Architecture

Overview

Argo CD manages applications in the Rubin Science Platform through a set of Helm charts. Which Helm charts to deploy in a given environment is controlled by the values-*.yaml files in /science-platform.

For nearly all charts, there are at least two layers of charts. The upper layer of charts, the ones installed directly by Argo CD, are found in the /services directory. These charts usually contain only dependencies and values-*.yaml files to customize the application for each environment. Sometimes they may contain a small set of resources that are very specific to the Science Platform.

The real work of deploying an application is done by the next layer of charts, which are declared as dependencies (via the dependencies key in Chart.yaml) of the top layer of charts. By convention, the top-level chart has the same name as the underlying chart that it deploys. This second layer of charts may be external third-party Helm charts provided by other projects, or may be Helm charts maintained by Rubin Observatory. In the latter case, these charts are maintained in the lsst-sqre/charts GitHub repository.

Versioning

The top level of charts defined in the /services directory are used only by Argo CD and are never published as Helm charts. Their versions are therefore irrelevant. The version of each chart is set to 1.0.0 because version is a required field in Chart.yaml and then never changed. Reverting to a previous configuration in this layer of charts is done via a manual revert in Argo CD or by reverting a change in the GitHub repository, not by pointing Argo CD to an older chart.

The second layer of charts that are declared as dependencies are normal, published Helm charts that follow normal Helm semantic versioning conventions. In the case of the lsst-sqre/charts repository, this is enforced by CI. We can then constrain the version of the chart Argo CD will deploy by changing the dependencies configuration in the top-level chart.

Best practice is for a release of a chart to deploy the latest version of the corresponding application, so that upgrading the chart also implies upgrading the application.
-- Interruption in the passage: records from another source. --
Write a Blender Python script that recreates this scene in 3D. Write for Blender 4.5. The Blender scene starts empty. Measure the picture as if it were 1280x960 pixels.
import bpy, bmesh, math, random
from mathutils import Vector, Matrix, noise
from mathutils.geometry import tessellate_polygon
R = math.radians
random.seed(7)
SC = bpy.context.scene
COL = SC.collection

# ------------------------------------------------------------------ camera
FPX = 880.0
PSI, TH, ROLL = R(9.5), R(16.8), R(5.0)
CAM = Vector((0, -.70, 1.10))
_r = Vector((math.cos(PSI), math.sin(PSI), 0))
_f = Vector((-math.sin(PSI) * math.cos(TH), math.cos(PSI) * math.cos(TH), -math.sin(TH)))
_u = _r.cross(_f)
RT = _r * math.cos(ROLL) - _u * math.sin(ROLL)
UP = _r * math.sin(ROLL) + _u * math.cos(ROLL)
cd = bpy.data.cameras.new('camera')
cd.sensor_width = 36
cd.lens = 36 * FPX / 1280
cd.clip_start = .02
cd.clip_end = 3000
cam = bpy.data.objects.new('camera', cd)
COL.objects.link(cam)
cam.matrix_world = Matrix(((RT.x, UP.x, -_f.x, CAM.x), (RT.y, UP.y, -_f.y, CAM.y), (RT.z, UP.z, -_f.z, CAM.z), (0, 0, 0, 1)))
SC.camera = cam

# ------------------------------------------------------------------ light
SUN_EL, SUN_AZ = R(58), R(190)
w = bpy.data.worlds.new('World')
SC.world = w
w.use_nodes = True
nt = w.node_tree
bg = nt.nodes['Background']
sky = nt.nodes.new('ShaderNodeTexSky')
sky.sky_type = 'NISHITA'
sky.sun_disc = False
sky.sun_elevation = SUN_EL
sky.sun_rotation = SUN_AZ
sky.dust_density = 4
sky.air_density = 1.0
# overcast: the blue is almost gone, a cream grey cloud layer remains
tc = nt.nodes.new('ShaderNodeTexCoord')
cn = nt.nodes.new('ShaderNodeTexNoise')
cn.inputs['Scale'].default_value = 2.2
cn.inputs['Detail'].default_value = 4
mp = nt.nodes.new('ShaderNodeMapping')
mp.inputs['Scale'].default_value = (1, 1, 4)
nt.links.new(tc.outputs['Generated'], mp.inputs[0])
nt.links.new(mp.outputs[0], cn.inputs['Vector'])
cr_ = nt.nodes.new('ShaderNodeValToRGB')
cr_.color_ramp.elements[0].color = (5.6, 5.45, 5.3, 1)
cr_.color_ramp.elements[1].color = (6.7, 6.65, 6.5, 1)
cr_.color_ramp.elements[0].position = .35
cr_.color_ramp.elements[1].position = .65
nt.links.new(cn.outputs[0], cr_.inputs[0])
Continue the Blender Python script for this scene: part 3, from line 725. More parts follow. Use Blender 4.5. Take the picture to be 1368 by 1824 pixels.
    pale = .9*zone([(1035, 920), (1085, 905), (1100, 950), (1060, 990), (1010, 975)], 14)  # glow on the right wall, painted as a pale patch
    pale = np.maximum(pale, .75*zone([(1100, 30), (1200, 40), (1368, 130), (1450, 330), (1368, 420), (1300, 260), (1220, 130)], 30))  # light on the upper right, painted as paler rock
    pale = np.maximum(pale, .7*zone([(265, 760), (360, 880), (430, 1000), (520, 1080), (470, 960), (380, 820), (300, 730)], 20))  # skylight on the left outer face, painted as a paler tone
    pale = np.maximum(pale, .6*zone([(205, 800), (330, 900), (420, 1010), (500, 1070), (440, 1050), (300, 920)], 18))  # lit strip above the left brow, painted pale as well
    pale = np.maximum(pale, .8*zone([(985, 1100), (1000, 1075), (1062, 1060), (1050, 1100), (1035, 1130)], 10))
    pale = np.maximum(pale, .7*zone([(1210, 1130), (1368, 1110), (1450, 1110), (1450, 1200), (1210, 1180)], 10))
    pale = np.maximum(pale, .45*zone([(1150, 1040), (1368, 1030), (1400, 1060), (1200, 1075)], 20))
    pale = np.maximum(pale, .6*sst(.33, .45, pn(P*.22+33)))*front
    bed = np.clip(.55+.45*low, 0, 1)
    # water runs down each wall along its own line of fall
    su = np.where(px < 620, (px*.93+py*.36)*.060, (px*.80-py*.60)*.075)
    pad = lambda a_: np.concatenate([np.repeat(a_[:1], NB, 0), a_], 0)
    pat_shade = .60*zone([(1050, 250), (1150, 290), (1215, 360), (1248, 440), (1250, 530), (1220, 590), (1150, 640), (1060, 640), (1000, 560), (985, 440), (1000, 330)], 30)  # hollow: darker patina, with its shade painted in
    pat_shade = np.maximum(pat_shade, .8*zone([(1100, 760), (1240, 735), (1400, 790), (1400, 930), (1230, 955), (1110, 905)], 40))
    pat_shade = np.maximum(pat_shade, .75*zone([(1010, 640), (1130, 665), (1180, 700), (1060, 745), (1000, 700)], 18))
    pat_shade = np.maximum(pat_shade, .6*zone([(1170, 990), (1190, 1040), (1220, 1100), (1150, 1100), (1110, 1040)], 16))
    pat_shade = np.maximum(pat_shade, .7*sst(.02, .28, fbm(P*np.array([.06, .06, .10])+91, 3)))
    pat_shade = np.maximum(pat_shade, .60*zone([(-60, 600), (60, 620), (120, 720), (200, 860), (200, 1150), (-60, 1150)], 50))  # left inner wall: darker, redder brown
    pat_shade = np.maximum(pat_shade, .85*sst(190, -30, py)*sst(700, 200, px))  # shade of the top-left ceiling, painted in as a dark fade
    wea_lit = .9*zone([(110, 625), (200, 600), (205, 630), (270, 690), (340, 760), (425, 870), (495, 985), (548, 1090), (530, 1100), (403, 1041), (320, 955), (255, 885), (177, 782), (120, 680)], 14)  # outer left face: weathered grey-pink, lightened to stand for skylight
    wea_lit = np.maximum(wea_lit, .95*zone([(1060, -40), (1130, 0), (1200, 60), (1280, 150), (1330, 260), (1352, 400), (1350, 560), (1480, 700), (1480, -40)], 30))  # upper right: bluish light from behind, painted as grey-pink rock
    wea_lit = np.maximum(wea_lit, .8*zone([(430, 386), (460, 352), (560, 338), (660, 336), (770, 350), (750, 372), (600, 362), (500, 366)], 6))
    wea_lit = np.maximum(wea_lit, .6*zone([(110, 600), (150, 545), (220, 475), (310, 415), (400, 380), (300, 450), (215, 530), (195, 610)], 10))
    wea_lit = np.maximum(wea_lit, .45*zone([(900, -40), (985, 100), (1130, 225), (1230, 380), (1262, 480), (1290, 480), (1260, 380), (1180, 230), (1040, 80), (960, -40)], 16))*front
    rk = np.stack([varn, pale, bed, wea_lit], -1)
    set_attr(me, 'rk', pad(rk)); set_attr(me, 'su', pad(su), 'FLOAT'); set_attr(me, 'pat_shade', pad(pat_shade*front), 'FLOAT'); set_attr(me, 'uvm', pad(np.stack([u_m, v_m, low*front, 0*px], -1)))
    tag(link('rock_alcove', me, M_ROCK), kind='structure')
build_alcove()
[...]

This allows automatic creation of pull requests to upgrade any applications deployed by Argo CD (see SQR-042 for more details). Charts maintained in lsst-sqre/charts follow this convention (for the most part). Most upstream charts also follow this convention, but some require explicitly changing version numbers in values-*.yaml.

In general, we pin the version of the chart to deploy in the dependencies metadata of the top-level chart. This ensures deterministic cluster configuration and avoids inadvertently upgrading applications. However, for services still under development, we sometimes use a floating dependency to reduce the number of pull requests required when iterating, and then switch to a pinned version once the service is stable.

There is currently no mechanism to deploy different versions of a chart in different environments. We will probably need a mechanism to do this eventually, and have considered possible implementation strategies, but have not yet started on this work. In the meantime, we disable automatic deployment in Argo CD so there is a human check on whether a given chart is safe to deploy in a given environment.